Round Robin: Roses, Rose Hips and Rose Leaves

Grow healthy, gorgeous roses for beautiful blossoms and useful, health-boosting herbal products.

| October/November 1997

Flowers of fall

Cape Breton Island, Nova Scotia—Fall is a wonderful season in Cape Breton. The hay has been stored in the barn, the wood stacked in the shed, trays of tomatoes, onions, and beans are drying in the lean-to greenhouse, and apples are everywhere for the picking. Jigs, my partner-in-all-things, picks up buckets of fallen apples for the pig and picks buckets of the best Jon­a­thans, Winesaps, Russets, Cortlands, and Wolf Rivers (a huge, round, fairy-tale apple) to store in the cellar for eating and for pies all winter. The Jonathans will keep in good condition until next May.

There is still plenty of work to do, but the major jobs of haying and harvest are over. In this brief interlude before the storms of winter with their attendant hardships, we really enjoy each warm Indian-summer day, spending as much time as we can outdoors cleaning up garden debris, spreading wood-chip mulch on all our plantings (it will be worked into our soil in the spring, improving its tilth), and moving plants. Like most serious gardeners I know, I am afflicted with the move-its, the condition that just won’t let me rest until I move an offending plant to a new, presumably better site. I’m sure you know what I mean.

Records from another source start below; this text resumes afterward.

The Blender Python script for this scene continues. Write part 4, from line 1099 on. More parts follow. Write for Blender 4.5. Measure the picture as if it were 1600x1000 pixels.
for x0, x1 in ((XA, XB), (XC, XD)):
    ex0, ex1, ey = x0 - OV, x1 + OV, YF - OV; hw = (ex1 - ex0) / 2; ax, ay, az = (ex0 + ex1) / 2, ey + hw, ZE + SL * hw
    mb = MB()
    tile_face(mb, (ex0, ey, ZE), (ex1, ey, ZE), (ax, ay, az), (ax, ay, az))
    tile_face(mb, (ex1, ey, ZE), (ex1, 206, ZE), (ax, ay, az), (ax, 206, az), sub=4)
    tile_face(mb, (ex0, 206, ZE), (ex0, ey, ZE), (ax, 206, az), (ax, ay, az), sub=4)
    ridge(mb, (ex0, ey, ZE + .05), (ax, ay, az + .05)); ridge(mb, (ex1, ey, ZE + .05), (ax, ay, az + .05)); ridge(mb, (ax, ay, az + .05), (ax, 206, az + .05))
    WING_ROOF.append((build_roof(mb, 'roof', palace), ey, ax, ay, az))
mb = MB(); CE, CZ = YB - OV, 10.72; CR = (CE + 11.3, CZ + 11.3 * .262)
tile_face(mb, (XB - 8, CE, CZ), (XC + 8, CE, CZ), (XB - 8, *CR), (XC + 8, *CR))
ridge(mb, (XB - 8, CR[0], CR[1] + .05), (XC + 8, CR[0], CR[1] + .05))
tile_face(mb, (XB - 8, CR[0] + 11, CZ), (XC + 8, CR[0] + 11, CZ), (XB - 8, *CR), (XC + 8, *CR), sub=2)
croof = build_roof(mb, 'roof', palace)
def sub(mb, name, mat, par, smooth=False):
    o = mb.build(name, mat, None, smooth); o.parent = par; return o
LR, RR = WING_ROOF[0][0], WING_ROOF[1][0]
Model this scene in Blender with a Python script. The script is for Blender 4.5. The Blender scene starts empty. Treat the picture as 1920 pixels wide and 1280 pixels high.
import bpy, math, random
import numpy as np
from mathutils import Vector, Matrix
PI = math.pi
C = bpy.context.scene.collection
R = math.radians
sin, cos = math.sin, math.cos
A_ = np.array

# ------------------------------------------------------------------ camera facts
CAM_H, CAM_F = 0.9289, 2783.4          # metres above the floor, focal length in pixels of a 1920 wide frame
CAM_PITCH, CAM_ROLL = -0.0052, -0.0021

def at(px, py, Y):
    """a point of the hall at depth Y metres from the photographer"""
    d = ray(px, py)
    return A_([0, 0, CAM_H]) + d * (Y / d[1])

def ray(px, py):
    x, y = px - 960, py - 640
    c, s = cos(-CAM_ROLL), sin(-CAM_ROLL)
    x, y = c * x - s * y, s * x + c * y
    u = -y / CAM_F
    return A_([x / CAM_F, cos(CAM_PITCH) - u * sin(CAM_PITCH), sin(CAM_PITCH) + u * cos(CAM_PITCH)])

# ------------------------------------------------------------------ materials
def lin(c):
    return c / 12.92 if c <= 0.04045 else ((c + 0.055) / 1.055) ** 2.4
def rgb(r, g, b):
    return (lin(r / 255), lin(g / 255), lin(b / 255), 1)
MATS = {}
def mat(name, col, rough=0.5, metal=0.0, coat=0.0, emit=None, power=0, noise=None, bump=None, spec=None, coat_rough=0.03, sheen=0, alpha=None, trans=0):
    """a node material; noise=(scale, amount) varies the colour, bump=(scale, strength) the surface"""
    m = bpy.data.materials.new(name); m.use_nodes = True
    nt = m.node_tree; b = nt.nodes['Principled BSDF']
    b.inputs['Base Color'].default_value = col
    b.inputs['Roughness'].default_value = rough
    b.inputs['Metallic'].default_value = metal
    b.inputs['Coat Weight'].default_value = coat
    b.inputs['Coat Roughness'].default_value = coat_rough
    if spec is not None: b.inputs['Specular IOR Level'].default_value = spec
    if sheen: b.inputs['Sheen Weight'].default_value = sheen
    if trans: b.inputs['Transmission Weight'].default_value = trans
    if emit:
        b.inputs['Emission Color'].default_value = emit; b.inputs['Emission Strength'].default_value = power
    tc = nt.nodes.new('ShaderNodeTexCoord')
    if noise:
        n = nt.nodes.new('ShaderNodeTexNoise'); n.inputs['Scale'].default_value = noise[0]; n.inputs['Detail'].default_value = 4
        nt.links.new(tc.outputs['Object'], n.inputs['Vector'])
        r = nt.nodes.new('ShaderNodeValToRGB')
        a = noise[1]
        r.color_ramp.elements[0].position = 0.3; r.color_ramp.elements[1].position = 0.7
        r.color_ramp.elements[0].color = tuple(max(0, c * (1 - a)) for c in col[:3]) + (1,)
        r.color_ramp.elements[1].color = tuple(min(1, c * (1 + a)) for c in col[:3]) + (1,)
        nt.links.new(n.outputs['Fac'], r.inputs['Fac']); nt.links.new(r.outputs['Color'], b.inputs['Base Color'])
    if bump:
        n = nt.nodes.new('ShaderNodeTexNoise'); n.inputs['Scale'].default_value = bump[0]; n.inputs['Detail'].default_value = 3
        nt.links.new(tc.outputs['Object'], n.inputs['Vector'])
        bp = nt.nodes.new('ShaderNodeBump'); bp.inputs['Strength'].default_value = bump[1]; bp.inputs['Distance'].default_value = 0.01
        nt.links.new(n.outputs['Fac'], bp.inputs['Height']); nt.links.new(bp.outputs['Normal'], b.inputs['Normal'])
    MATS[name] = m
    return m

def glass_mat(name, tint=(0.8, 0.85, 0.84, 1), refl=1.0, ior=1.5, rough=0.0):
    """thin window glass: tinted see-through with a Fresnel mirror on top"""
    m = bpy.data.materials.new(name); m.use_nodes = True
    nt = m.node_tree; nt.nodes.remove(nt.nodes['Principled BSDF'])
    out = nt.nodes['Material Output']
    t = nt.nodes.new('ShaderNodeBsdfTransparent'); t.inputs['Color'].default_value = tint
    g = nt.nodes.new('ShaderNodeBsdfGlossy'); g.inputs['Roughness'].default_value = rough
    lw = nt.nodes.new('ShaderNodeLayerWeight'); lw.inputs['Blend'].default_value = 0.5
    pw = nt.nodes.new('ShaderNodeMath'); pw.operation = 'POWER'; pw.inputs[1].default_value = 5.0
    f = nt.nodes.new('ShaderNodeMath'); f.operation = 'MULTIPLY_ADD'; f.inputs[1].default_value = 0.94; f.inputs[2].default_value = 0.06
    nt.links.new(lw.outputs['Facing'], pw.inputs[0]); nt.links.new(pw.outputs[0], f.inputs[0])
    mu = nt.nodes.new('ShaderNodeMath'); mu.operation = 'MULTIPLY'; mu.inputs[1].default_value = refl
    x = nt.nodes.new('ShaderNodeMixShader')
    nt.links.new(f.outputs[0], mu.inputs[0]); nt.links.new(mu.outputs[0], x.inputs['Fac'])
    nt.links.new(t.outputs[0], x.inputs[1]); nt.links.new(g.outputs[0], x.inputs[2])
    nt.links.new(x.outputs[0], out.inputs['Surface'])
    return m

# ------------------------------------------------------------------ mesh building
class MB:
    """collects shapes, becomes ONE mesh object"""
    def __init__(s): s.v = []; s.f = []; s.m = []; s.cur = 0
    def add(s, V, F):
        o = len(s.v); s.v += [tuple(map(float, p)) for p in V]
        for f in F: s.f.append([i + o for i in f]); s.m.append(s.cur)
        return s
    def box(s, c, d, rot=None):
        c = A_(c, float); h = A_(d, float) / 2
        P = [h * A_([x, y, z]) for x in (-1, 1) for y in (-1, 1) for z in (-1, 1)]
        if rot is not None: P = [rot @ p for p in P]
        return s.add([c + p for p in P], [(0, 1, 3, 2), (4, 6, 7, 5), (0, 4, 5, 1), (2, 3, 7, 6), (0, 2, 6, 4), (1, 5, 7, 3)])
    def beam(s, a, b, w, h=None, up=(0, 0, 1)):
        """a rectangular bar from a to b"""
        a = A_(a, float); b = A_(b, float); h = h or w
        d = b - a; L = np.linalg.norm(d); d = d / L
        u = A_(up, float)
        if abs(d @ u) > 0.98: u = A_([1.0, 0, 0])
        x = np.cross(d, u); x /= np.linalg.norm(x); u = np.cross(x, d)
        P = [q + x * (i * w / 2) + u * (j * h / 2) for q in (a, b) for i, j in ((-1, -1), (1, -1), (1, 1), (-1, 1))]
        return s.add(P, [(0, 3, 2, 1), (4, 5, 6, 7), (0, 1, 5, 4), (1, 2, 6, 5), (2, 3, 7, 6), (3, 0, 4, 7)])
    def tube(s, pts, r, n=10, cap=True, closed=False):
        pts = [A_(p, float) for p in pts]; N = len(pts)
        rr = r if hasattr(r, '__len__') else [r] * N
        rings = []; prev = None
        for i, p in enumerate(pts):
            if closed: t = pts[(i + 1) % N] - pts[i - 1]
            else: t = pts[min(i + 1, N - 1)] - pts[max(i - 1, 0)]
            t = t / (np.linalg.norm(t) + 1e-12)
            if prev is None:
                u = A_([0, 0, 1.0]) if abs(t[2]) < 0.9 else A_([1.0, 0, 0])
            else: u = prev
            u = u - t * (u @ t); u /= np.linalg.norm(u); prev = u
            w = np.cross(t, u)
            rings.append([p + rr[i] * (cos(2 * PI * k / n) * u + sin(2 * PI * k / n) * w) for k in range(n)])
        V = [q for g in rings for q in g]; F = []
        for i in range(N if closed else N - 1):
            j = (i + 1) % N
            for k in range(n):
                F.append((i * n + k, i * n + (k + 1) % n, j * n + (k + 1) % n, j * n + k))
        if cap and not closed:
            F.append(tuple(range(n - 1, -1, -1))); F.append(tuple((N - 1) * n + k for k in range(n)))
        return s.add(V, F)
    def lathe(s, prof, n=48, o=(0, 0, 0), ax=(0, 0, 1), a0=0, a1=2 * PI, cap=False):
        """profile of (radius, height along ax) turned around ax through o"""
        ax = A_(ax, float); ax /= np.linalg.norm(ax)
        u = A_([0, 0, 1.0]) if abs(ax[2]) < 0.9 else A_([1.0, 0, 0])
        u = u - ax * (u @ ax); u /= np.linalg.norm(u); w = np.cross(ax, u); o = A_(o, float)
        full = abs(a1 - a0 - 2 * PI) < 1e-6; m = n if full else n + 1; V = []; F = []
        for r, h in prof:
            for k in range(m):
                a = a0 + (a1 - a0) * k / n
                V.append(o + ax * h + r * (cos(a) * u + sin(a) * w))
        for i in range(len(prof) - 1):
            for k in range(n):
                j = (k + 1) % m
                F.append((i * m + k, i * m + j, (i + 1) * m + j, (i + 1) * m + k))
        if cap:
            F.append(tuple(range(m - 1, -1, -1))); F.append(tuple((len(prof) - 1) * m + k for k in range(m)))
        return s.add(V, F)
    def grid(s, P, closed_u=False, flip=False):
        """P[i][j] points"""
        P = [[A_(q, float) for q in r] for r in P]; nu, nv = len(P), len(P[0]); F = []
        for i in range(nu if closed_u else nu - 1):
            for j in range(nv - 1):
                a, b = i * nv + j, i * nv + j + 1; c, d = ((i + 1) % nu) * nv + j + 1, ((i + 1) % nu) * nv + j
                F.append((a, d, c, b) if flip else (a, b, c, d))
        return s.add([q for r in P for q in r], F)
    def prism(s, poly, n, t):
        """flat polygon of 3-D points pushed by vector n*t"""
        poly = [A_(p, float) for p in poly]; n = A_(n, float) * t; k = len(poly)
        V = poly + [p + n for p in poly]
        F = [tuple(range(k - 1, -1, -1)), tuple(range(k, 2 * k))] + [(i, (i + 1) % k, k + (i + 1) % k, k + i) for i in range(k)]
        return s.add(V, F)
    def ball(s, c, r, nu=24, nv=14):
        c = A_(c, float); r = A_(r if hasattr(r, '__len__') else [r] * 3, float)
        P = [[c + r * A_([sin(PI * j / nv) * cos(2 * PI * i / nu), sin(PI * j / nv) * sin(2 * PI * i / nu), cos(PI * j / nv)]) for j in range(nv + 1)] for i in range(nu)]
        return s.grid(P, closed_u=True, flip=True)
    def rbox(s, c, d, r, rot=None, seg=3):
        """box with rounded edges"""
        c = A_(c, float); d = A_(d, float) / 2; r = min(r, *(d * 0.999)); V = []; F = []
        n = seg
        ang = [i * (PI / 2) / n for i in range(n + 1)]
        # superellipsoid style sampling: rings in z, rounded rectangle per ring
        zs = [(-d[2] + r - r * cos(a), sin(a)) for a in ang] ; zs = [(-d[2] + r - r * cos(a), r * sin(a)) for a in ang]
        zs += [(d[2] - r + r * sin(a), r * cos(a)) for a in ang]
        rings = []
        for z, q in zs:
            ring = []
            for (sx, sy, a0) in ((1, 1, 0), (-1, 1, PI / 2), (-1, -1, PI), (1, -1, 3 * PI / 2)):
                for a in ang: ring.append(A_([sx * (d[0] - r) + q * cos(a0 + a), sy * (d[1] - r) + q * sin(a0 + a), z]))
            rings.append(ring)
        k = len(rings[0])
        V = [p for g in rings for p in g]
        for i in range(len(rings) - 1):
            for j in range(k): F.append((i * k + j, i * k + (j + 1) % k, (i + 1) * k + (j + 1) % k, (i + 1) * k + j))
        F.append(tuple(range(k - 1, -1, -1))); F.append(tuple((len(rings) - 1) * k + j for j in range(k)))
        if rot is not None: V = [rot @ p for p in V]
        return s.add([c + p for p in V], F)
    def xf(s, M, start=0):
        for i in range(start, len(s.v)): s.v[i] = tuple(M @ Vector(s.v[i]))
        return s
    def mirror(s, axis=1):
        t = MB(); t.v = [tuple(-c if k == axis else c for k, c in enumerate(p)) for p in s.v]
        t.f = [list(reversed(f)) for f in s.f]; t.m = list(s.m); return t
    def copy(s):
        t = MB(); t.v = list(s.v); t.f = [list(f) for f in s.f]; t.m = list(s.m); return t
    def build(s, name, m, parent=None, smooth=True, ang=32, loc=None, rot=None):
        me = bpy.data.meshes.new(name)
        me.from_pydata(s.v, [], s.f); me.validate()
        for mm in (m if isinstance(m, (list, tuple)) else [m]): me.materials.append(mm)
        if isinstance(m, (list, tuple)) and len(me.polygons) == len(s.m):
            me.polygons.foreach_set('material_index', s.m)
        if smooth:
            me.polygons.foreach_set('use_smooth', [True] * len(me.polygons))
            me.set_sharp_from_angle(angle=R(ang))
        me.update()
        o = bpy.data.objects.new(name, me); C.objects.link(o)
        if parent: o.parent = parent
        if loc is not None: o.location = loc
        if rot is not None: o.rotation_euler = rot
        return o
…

I am rather proud, though, that in the past few years I have mastered the urge to move my roses around by the simple expedient of planting them in the right place from the start. (Some, it is true, have traveled far, but that was in the past.) It’s really true, as all the gardening books tell you, that roses thrive when given plenty of sun and air circulation (water and nutrients are understood). It’s also really true, as Jigs insists, that roses (or any other sort of plant) won’t mature properly and achieve their maximum growth if they are continually moved about.

This newfound restraint in letting be has really paid off. Now at the end of October, several of the hardy roses are still blooming, among them ‘The Fairy’ (a cloud of tiny shell pink blooms), ‘Champlain’ (an acclaimed red Canadian Explorer rose), ‘Dart’s Dash’ (a low, wide purplish-flowered rugosa), ‘Grootendorst Supreme’ (clusters of small, double, feathery red flowers), ‘Survivor’ (a long-caned red hybrid-tea-shaped rose rescued from the Canadian Department of Agriculture’s rejects by Bob Osborne at Corn Hill Nursery in New Brunswick), ‘Blanc Double de Coubert’ (the luscious double white rugosa), the wild semidouble dark pink rugosa ‘Rubra Plena’ with its heavenly clove scent, and the Virginia rose (Rosa virginiana), the common rose of our dusty back roads.

Of all the roses I grow, none has given us so much pleasure as this last rose, whose range extends from Newfoundland to Missouri and south to Georgia. When we moved to the farm more than twenty-five years ago, we had the wit to dig up about six clumps and plant them by the front porch as an informal hedge. We and the hedge are still here enjoying each other’s company, and I have never had any inclination to move it.

The Virginia rose never gets sick; its foliage is always glossy and green, its plentiful flowers always charming—shades of pink in the classic design of five translucent petals loosely clustered around numerous golden stamens, a lovely and appealing flower in its simplicity. Right now, it is the star of our landscape with its bronzy golden leaves and clusters of small, round red hips, so numerous they give the bushes the appearance of a second blooming.